16 February 2018

Saying No to Demands and Other Intrusions

Many people feel powerless to say "no" to demands and other intrusions.  They do not want to appear rude.  They do not want to cause a fuss.  They want to avoid conflict.  They want an easy life.  They want to be peaceful.  They want to be kind and helpful and friendly.

Unfortunately, some people appear incapable of comprehending a subtle hint to stay away.  They may not even understand the word "no".  They may be rude when that word is politely uttered, even with a following "thank you".  They may never understand the difference between being pushy and being caring.

Domineering behaviour is always an intrusion.  That is why my current work is focused on developing and maintaining ancephalous relationships.
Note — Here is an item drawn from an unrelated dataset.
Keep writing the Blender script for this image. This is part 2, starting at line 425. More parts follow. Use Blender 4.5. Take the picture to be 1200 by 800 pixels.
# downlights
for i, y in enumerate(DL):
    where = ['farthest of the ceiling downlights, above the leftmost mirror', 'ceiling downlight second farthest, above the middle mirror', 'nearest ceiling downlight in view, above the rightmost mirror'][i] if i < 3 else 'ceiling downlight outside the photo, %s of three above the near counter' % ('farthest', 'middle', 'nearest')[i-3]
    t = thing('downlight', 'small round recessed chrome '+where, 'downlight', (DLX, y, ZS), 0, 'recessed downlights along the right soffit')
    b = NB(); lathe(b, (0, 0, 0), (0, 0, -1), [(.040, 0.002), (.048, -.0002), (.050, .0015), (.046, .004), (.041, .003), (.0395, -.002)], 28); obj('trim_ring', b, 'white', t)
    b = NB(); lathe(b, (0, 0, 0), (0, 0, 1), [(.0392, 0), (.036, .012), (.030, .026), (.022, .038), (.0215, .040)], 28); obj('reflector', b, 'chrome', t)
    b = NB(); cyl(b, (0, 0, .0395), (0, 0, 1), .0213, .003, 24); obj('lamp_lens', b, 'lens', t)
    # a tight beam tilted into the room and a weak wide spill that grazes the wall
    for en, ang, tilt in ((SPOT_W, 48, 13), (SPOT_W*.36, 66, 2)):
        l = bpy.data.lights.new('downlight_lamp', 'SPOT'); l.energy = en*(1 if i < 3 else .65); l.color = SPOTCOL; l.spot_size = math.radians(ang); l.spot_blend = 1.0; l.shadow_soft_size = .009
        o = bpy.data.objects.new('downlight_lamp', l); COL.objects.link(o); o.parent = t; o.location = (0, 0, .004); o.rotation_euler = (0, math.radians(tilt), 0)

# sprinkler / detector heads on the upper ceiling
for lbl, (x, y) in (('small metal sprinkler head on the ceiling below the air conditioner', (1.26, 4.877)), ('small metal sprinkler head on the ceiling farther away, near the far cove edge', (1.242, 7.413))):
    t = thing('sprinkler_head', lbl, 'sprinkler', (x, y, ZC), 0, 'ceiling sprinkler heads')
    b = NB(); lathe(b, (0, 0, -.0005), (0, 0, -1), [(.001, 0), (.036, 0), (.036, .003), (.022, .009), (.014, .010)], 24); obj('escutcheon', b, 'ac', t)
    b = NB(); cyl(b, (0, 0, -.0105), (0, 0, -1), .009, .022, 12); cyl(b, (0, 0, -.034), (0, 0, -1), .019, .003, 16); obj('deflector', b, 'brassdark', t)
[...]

Knowing when to say "no" is essential in all healthy relationships.  But is it actually possible to make an unhealthy relationship better?

Healthy relationships are a joy, even when there are differences of opinion.  Unhealthy relationships are hard work, and possibly the cause of most misery in the world.
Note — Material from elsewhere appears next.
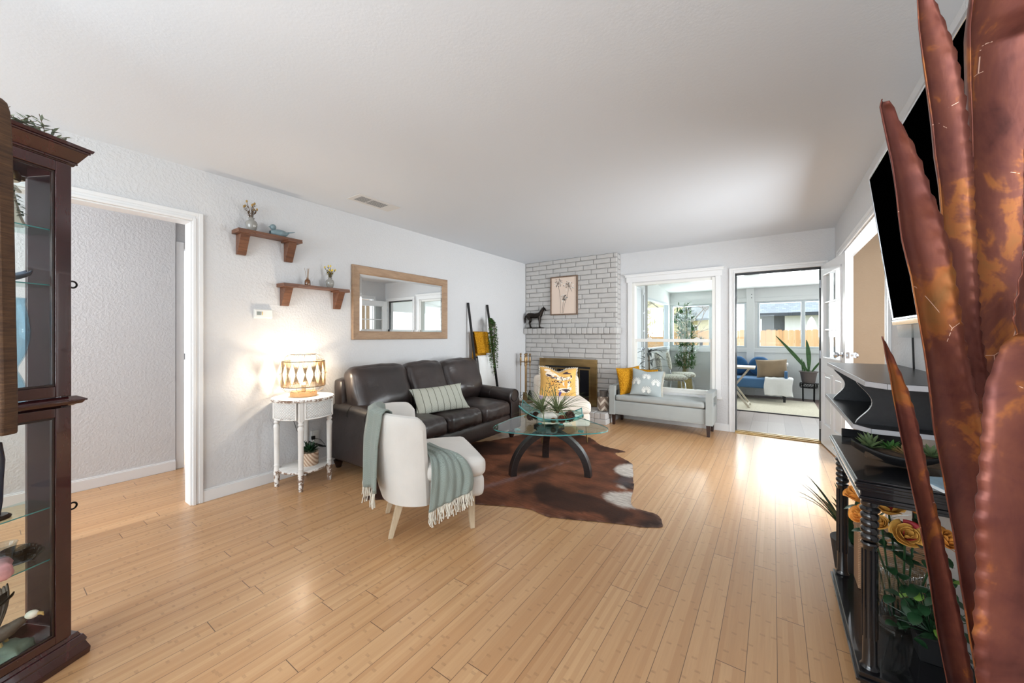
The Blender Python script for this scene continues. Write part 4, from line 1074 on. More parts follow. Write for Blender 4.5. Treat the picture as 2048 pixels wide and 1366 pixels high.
m_lil = M('pale lilac petal', rgb(206, 186, 206), .6, var=.1); m_vio = M('violet petal', rgb(134, 118, 196), .6, var=.2)
air(-.085, .01, .105, 60, .30, 'spiky air plant with a pale lilac flower at the left of the aqua dish', 1, (-.15, 0, 0), (-.01, 0, .10, m_lil))
air(.055, .02, .100, 70, .36, 'spiky air plant with a violet flower at the right of the aqua dish', 2, (.18, 0, 0), (.02, 0, .14, m_vio))

# ================================================================ slipper chair and its pillow
SCH = thing('slipper_chair', 'cream upholstered armless slipper chair in front of the fireplace', 'chair', (-2.115, 4.075, 0), math.atan2(.5703, .8214) + R(3))
# local: x to the right as seen by the camera, -y towards the camera
build('seat', MB().cushion((0, -.035, .405), (.60, .58, .145), .05, (.0, .01, .02), 14), m_cream_fab, SCH, angle=80)
build('base', MB().cushion((0, -.02, .265), (.58, .56, .15), .03, (0, 0, 0), 8), m_cream_fab, SCH, angle=80)
build('backrest', MB().cushion((0, .27, .49), (.58, .16, .46), .06, (0, .02, .01), 12, warp=lambda p: (p[0], p[1] + .12 * (p[2] + .2), p[2])), m_cream_fab, SCH, angle=80)
for x in (-.25, .25):
    for y in (-.26, .24): build('leg', MB().cyl((x, y, .20), (x * 1.04, y * 1.04, 0), .010, .007), m_brass, SCH)
mb, lf = pill(.46, .38, .16, 18, ear=.07, seed=7, amp=.12, chop=.055)
m_och = fabric('ochre velvet', rgb(226, 176, 100), 200, .2, .12)
PW = thing('leopard_pillow', 'ochre pillow with a painted leopard face and cream fringe on the cream chair', 'pillow')
o = weld(build('cover', mb, m_och, PW, angle=80))
random.seed(8)
m_ink = M('dark plum ink', rgb(58, 42, 54), .9, var=.1); m_cr = M('cream print', rgb(240, 222, 200), .9, var=.05); m_or = M('amber print', rgb(222, 160, 78), .9, var=.08)
cr = MB()
for e in (ell(-.25, .55, .28, .14, -.5), ell(-.55, .50, .20, .18), ell(.0, .28, .42, .16, -.2), ell(.42, -.12, .22, .18), ell(.55, .28, .22, .10, .3), ell(.30, -.55, .34, .16), ell(-.62, .78, .18, .10), ell(.60, -.40, .14, .12)): decal(cr, lf, e, .0006)
build('light_print', cr, m_cr, PW)
for e in (ell(.40, -.10, .10, .22), ell(-.35, -.1, .12, .16), ell(-.2, .42, .1, .05, .4)):
    om = MB(); decal(om, lf, e, .0028); build('amber_print', om, m_or, PW)
ik = MB()
for k in range(62):
    u = random.uniform(-.72, .22); v_ = random.uniform(-.75, .40)
    if abs(u - .05) < .12 and abs(v_ + .02) < .12: continue
    decal(ik, lf, ell(u, v_, random.uniform(.016, .034), random.uniform(.022, .042), random.uniform(0, 3), 8), .0045)
for k in range(26):
    u = random.uniform(.05, .62); v_ = random.uniform(.12, .42); decal(ik, lf, ell(u, v_, .018, .022, random.uniform(0, 3), 7), .0045)
for e in (ell(.02, .0, .16, .055, -.15), ell(.60, .02, .10, .07, .25), ell(.42, -.52, .22, .065, .05), ell(.42, -.60, .10, .05, 0), ell(.45, .62, .24, .05, -.15), ell(.38, .70, .14, .05, .1), ell(-.55, .42, .15, .06, -.3), ell(-.30, .30, .2, .03, .3), ell(.70, .42, .04, .10, .3)): decal(ik, lf, e, .0048)
build('dark_print', ik, m_ink, PW)
for e in (ell(.04, .0, .06, .03), ell(.60, .02, .045, .04)):
    ey = MB(); decal(ey, lf, e, .007); build('eye', ey, m_cr, PW)
fr = MB()
for i in range(160):
    t_ = i / 160 * 4; s_ = int(t_); q = (t_ - s_) * 2 - 1
    u, v_ = [(q, 1), (1, -q), (-q, -1), (-1, q)][s_]
    p = Vector(lf(u, v_)); d = Vector((u, -.1, v_)) if abs(u) + abs(v_) > 1.6 else Vector((u if abs(u) == 1 else 0, -.1, v_ if abs(v_) == 1 else 0)); d = (d + Vector((random.uniform(-.5, .5), random.uniform(-.6, .6), random.uniform(-.5, .5)))).normalized()
    fr.tube([p, p + d * .012, p + d * .024 + Vector((0, 0, -.006))], [.003, .004, .002], 5)
build('fringe', fr, m_fringe, PW)
# place it leaning on the backrest
PW.rotation_mode = 'XYZ'; q = Matrix.Translation(SCH.location) @ Matrix.Rotation(SCH.rotation_euler[2], 4, 'Z') @ Vector((-.015, .085, .645))
PW.location = q; PW.rotation_euler = (R(-14), R(3), SCH.rotation_euler[2] - R(2))

# ================================================================ grey storage bench
BN = thing('storage_bench', 'grey upholstered storage bench with square arms and dark wood legs below the window', 'bench', (-1.86, 5.035, 0))
BL, BD = 1.27, .43
build('box', MB().cushion((BL / 2, BD / 2 + .01, .24), (BL - .12, BD - .02, .19), .012, (0, 0, 0), 6), m_grey_fab, BN, angle=60)
t = MB().cushion((BL / 2, BD / 2, .378), (BL - .165, BD - .01, .078), .028, (0, .004, .008), 20, warp=lambda p: (p[0], p[1], p[2] + (.004 * math.sin(p[0] * 52) if p[2] > 0 else 0)))
lid = build('seat', t, m_grey_fab, BN, angle=80)
for x in (0, BL - .075):
    mb = MB().box(x, x + .075, 0, BD, .145, .36).box(x, x + .075, 0, .075, .36, .47).box(x, x + .075, BD - .075, BD, .36, .47).box(x, x + .075, 0, BD, .47, .535)
    build('arm', MB().prism([(0, .145), (BD, .145), (BD, .535), (0, .535)], x, x + .075, 'x') if False else mb, m_grey_fab, BN, smooth=False)
for (x, y) in ((.05, .045), (BL - .05, .045), (.05, BD - .045), (BL - .05, BD - .045)):
    build('leg', tleg(x, y, 0, 0, .15, .024, .016), m_foot, BN, smooth=False, bevel=.003)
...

What happened the last time you said "no" or "no, thank you" or "no, thanks" to someone?  Did that person treat it as an insult?  Did the person consider it as a hostile rejection?
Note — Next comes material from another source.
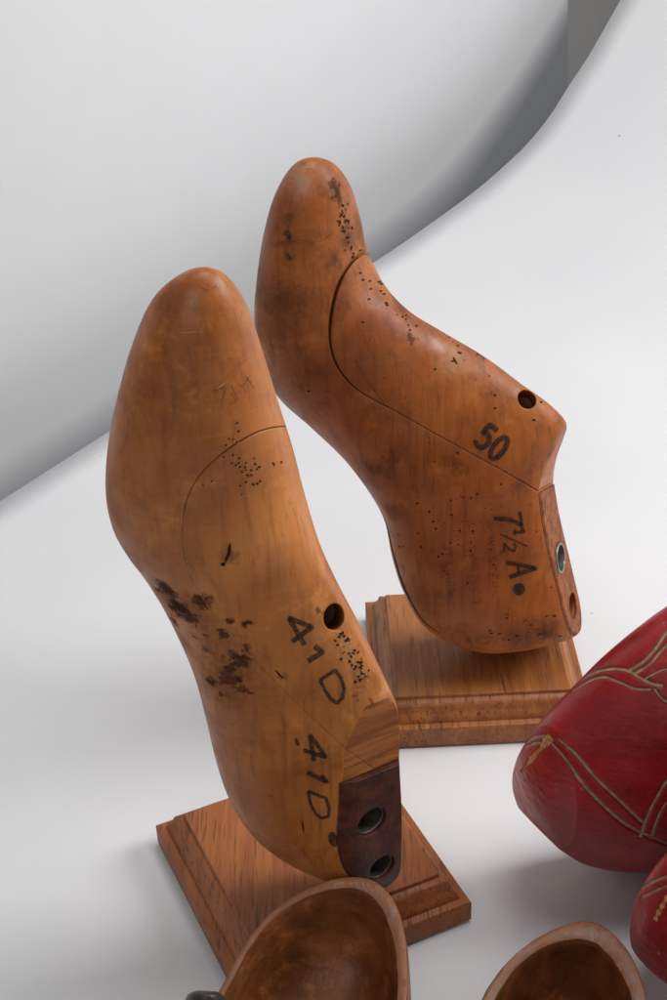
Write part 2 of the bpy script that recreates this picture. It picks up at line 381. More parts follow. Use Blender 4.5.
# ------------------------------------------------------------ front last
def vdir(px,py): return ray(px,py)
random.seed(3)
def make_front():
    left=[(205,271),(178,280),(152,304),(132,350),(117,405),(109,450),(107,495),(114,530),(128,556),(150,586),(172,624),(194,674),(207,722),(216,760),(230,800),(252,834),(280,857),(312,873),(345,883),(374,893)]
    right=[(205,271),(228,279),(247,306),(262,350),(279,405),(292,446),(304,492),(319,542),(337,582),(357,620),(375,658),(388,686),(396,706),(398,730),(398,762),(400,805),(400,845),(397,873),(374,893)]
    prof=[(0,.022,2.2,2.1,0,.16),(.12,.026,2.3,2.1,0,.17),(.3,.036,2.5,2.1,.05,0),(.45,.036,2.5,2.1,.1,0),(.58,.032,2.4,2.3,.25,0),(.68,.031,2.4,3.6,.42,0),(.78,.031,2.4,5,.48,0),(1,.029,2.4,5,.45,0)]
    V=vdir(255,600); N=Vector((0,1,0))
    me,Y=settle(lambda Y:loft(left,right,prof,Vector((0,Y,0)),N,V),.455,H2-.0003)
    print('front Y',Y)
    sf=Surf(me)
    e=(V*.017+Vector((1,0,0))*.0215+Vector((0,0,1))*.0075).normalized()
    rt=root('shoe_last','honey brown wooden shoe last standing on its heel, stamped 41 D twice','shoe last',(-.01667,.4693,H2),'old wooden shoe lasts')
    # V notch and cone face
    near=sf.path([(366,706),(357,724),(345,748),(342,782),(346,820),(353,878),(356,915)])
    p0,p1=near[0],near[-1]
    X=RT
    cut=prism([p0+X*.01-DN*.005,p0+X*.002]+near+[p1+X*.08,p0+X*.08-DN*.03],e,.03,.12)
    whole=me.copy()
    body=boolean(me,cut)
    # leather plate: slice of the whole body standing on the cone face
    a,b=near[3],near[5]
    q=(b-a).cross(e).normalized(); q=q if q.x>0 else -q
    th=.0022
    up=(a-b).normalized()
    pl=prism([a-q*.0004-up*.0006,b-q*.0004-up*.03,b+q*th-up*.03,a+q*th-up*.0006],e,.03,.12)
    plate=boolean(whole,pl,'INTERSECT')
    cutm=boolean(body,prism([a-q*.0006,b-q*.0006-up*.03,b+q*.03-up*.03,a+q*.03],e,.03,.12))
    body=cutm
    # bores
    s2=Surf(plate)
    h1,_=s2.hit(372,822); h2,_=s2.hit(382,868)
    n=q
    for h,r,d in((h1,.0068,.02),(h2,.0062,.02)):
        if h is None: print('no hit'); continue
        c_=cyl(h,-n,r,.01,d); body=boolean(body,c_); plate=boolean(plate,cyl(h,-n,r,.01,d))
        # sleeve
        V_=[];F_=[];sg=36;qq=n.to_track_quat('Z','Y').to_matrix()
        for (rr,z) in((r*.97,-d*.98),(r*.97,.0-.0015),(r*.88,-.0015),(r*.86,-d*.97)):
            for j in range(sg): tt=2*math.pi*j/sg; V_.append(h+n*z+qq@Vector((rr*math.cos(tt),rr*math.sin(tt),0)))
        for k in range(3):
            for j in range(sg): F_.append((k*sg+j,k*sg+(j+1)%sg,(k+1)*sg+(j+1)%sg,(k+1)*sg+j))
        F_.append(tuple(3*sg+j for j in range(sg)))
        place('thimble_sleeve',fixn(mesh_of(V_,F_)),METAL,rt)
    hs,nn=sf.hit(334,617)
    body=boolean(body,cyl(hs,(ray(334,617)+Vector((-.12,0,.1))).normalized(),.0040,.01,.028,rx=.0048))
    # seam of the instep block
    sp_=[(420,395),(340,410),(300,420),(278,426),(255,433),(228,449),(202,472),(187,498),(182,530),(186,562),(199,592),(223,627),(258,664),(300,707),(345,749),(372,776),(420,820)]
    sp2=[tuple(x) for x in cat(sp_,46)]
    path=sf.path(sp2)
    e2=(V*.03+Vector((1,0,0))*.010+Vector((0,0,1))*.004).normalized()
    parts=boolean(body,slab(path,e2,.03,.13,[.0003 if i<14 else (.00014 if i<22 else .00005) for i in range(46)]))
    isl=islands(parts); print('front islands',[len(i) for i in isl][:6])
    STA=[(sf.hit(x,y)[0],r,k,c) for x,y,r,k,c in [
        (166,600,.009,.55,(.10,.026,.009)),(190,612,.010,.5,(.11,.026,.009)),(215,640,.009,.4,(.12,.035,.012)),(232,668,.012,.55,(.09,.026,.010)),(222,690,.009,.5,(.09,.028,.010)),(182,640,.008,.4,(.12,.035,.012)),(167,590,.0045,.9,(.028,.011,.006)),(178,607,.0055,.95,(.028,.011,.006)),(173,620,.004,.8,(.028,.011,.006)),(189,618,.004,.8,(.03,.014,.01)),
        (200,601,.0042,.85,(.055,.012,.008)),(205,600,.003,.7,(.05,.012,.008)),(222,634,.0025,.8,(.03,.013,.01)),(234,655,.0028,.7,(.03,.015,.01)),(240,662,.0038,.85,(.03,.014,.01)),(236,680,.003,.85,(.025,.012,.01)),(226,675,.004,.7,(.03,.014,.01)),(211,682,.003,.85,(.028,.011,.006)),(242,690,.003,.7,(.028,.011,.006)),(208,650,.0025,.6,(.03,.014,.01)),
        (228,555,.0035,.55,(.028,.011,.006)),(166,300,.006,.35,(.05,.03,.02)),(160,400,.012,.28,(.09,.035,.015)),(120,545,.006,.6,(.03,.03,.035)),(133,563,.005,.5,(.03,.03,.035)),(255,285,.006,.2,(.5,.3,.15)),
        (285,677,.002,.6,(.05,.02,.01)),(352,745,.005,.4,(.06,.025,.012)),(360,590,.004,.6,(.2,.08,.03)),(318,612,.0018,.7,(.03,.015,.01)),(230,845,.008,.25,(.1,.06,.05)),(385,690,.004,.4,(.6,.35,.2))]]
    for _ in range(40):
        f=random.random(); x,y=(random.gauss(160+32*f,6),590+50*f+random.gauss(0,5)) if random.random()<.45 else (random.gauss(230,9),random.gauss(665,17)); STA.append((sf.hit(x,y)[0],random.uniform(.0008,.0026),.92,random.choice([(.045,.014,.006),(.08,.018,.007),(.11,.032,.012)])))
    wood=last_wood('last_wood_honey',(.29,.082,.013),(.46,.148,.026),(.59,.225,.050),STA,rt.location,seed=1.7,rough=.42,mott=.6,coat=.08)
    pieces=[submesh(parts,i) for i in isl if len(i)>200]
    kb=None
    px=lambda m:sum(to_px(v.co)[0]-to_px(v.co)[1]*.6 for v in m.vertices)/len(m.vertices)
    CUTW=dir_wood('sawn_end_wood',(.42,.155,.042),(.28,.09,.024),(.18,.055,.015),e)
    def cutfaces(me_):
        me_.materials.clear()
        fl=[]
        for p_ in me_.polygons:
            hit=0
            for a_,b_ in zip(near[:3],near[1:4]):
                nn_=(b_-a_).cross(e).normalized()
                if abs(nn_.dot(p_.normal))>.97 and abs((p_.center-a_).dot(nn_))<.0004: hit=1
            fl.append(hit)
        return fl
    if len(pieces)>=2:
        pieces=sorted(pieces[:2],key=lambda m:sum(v.co.x for v in m.vertices)/len(m.vertices))
        fl=cutfaces(pieces[0]); o_=place('last_body',pieces[0],wood,rt,mats=[wood,CUTW]); o_.data.polygons.foreach_set('material_index',fl); fl=cutfaces(pieces[1]); o_=place('instep_block',pieces[1],wood,rt,mats=[wood,CUTW]); o_.data.polygons.foreach_set('material_index',fl); print('cut faces',sum(fl))
    else: place('last_body',pieces[0],wood,rt)
    LE=plain('aged_leather',(.075,.020,.011),.42,ns=160,var=.5,bumpk=.35)
    place('leather_plate',plate,LE,rt)
    sB=Surf(body); sP=Surf(plate)
    m=Marks(sB)
    for pts,w_ in(([(292,641.5),(312,627),(289,618),(304.6,645)],5.),([(308,661),(322.5,652),(314.5,646)],5.4),([(320,680),(335,670),(341,678),(344,688),(342.5,698),(337,703),(330,698),(325,690),(320,680)],3.8)): m.ribbon(pts,w_,step=.8,jit=.05)
    m.make('stamped_number',INK,rt)
    m=Marks(sB)
    for pts,w_ in(([(303.4,750),(326,757),(310,735),(314,761)],4.3),([(307,772),(327,782),(321.5,775)],4.5),([(308,791),(326,798),(329,808),(328.5,816),(322,818),(316,814),(311,805),(308,791)],3.3)): m.ribbon(pts,w_,step=.8,jit=.05)
    m.disc(333,839,4.4,8,ang=-.3,seg=20,jit=.05); m.disc(297,742,2,4,ang=-.4)
    m.make('stamped_number',INK,rt)
    # nail holes
    m=Marks(sB)
    HOLES=[(237,423),(238.5,431),(229,439),(233,439.5),(237,442),(226,445),(224,457),(233,455),(239,458),(232,463),(236,465),(240,467),(246,463),(242,472),(246,470),(254,458),(255,464),(257,469),(259,467),(247,475),(250,475),(252,475),(248,476),(246,482),(252.5,484),(253.5,484.5),(257,483.5),(260,481.5),(212,481),(203,485),(240,486),(242,494.5),(273,463),(281,462),(274,464.5),(245,467),(239,463),(251,470)]
    for x,y in HOLES:
        m.disc(x,y,.85+random.random()*.5,seg=8,jit=.25)
    for _ in range(46):
        f=random.random(); x=338+28*f+random.gauss(0,5); y=631+46*f+random.gauss(0,4); m.disc(x,y,random.uniform(.8,2.1),random.uniform(.7,1.6),ang=random.random()*3,seg=8,jit=.3)
    m.ribbon([(230,543),(229,553),(225,562)],3.4,taper=True); m.disc(223,564,2.5,2); m.ribbon([(186,503),(205,508),(220,500)],.0001)
    for a,b,c_ in(((302,820),(304,833),1.6),((275,670),(283,678),2)): m.ribbon([a,b],c_,taper=True)
    m.make('nail_holes',PIT,rt)
    m=Marks(sB)
    for _ in range(34):
        f=random.random(); m.disc(338+28*f+random.gauss(0,5)+.8,632+46*f+random.gauss(0,4),random.uniform(1.2,2.4),random.uniform(1,1.8),seg=8,jit=.3,off=.00003)
    for _ in range(34):
        f=random.random(); x=338+28*f+random.gauss(0,5); y=633+46*f+random.gauss(0,4); a=random.random()*3; m.ribbon([(x,y),(x+3*math.cos(a),y+2.2*math.sin(a)),(x+5*math.cos(a+.4),y+4*math.sin(a+.4))],1.3,taper=True)
    for a,b,w in(((243,598),(231,607),1.6),((178,333),(205,331),.8),((232,378),(212,392),1.1),((276,520),(284,526),1.4),((283,428),(252,436),.5)): m.ribbon([a,b],w,taper=True)
    m.ribbon([(182,505),(182,535),(187,563),(199,592),(223,627),(258,664)],.8)
    for x,y in [(212,393),(232,409),(204,400),(170,410),(150,440),(140,520),(255,520),(285,540)]: m.ribbon([(x,y),(x+random.uniform(-9,9),y+random.uniform(-8,8))],.7,taper=True)
    for _ in range(26): x=random.uniform(125,330); y=random.uniform(290,820); a=random.uniform(-.6,1.2); L=random.uniform(3,12); m.ribbon([(x,y),(x+L*math.cos(a),y+L*math.sin(a))],random.uniform(.5,.9),taper=True)
    for x,y in HOLES: m.disc(x+.8,y+1.,1.2,1.,seg=8,off=.00004)
    m.make('pale_scratches',RUB,rt)
    m=Marks(sB)
    for pts in([(212,391),(225,387),(221,408)],[(231,392),(236,402),(229,404)],[(231,385),(238,400)],[(238,382),(246,392)],[(246,376),(254,388)],[(242,386),(250,376)],[(198,285),(208,291),(216,286)]): m.ribbon(pts,.8)
    m.make('scratched_figures',SCRATCH,rt)
    m=Marks(sP); 
    write(m,'O',357,789,(9,-4),(2,-9),1.2); write(m,'O',373,781,(9,-4),(2,-9),1.2); m.ribbon([(350,800),(393,782)],.8); m.disc(376,849,4,3); m.disc(386,845,1.2); m.disc(361,848,1)
    m.make('leather_marks',PIT,rt)
    return rt
make_front()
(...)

Reasonable people make clear distinctions between acceptably egalitarian behaviour and unacceptably authoritarian behaviour.  Pushy people have a tendency towards the authoritarian.

I have no time at all for authoritarianism, or for misguided views about egalitarianism.  The latter tends to be aimless and stagnant.

To prevent misinterpretations, and to prevent boredom and other problems, clear, respectful dialogue is required in all egalitarian relationships.  A sense of purpose is necessary, for all individuals and groups.

Finding out whether your purpose has the potential for conflict should be easy to discover.  Who has been saying "no" to you, and why?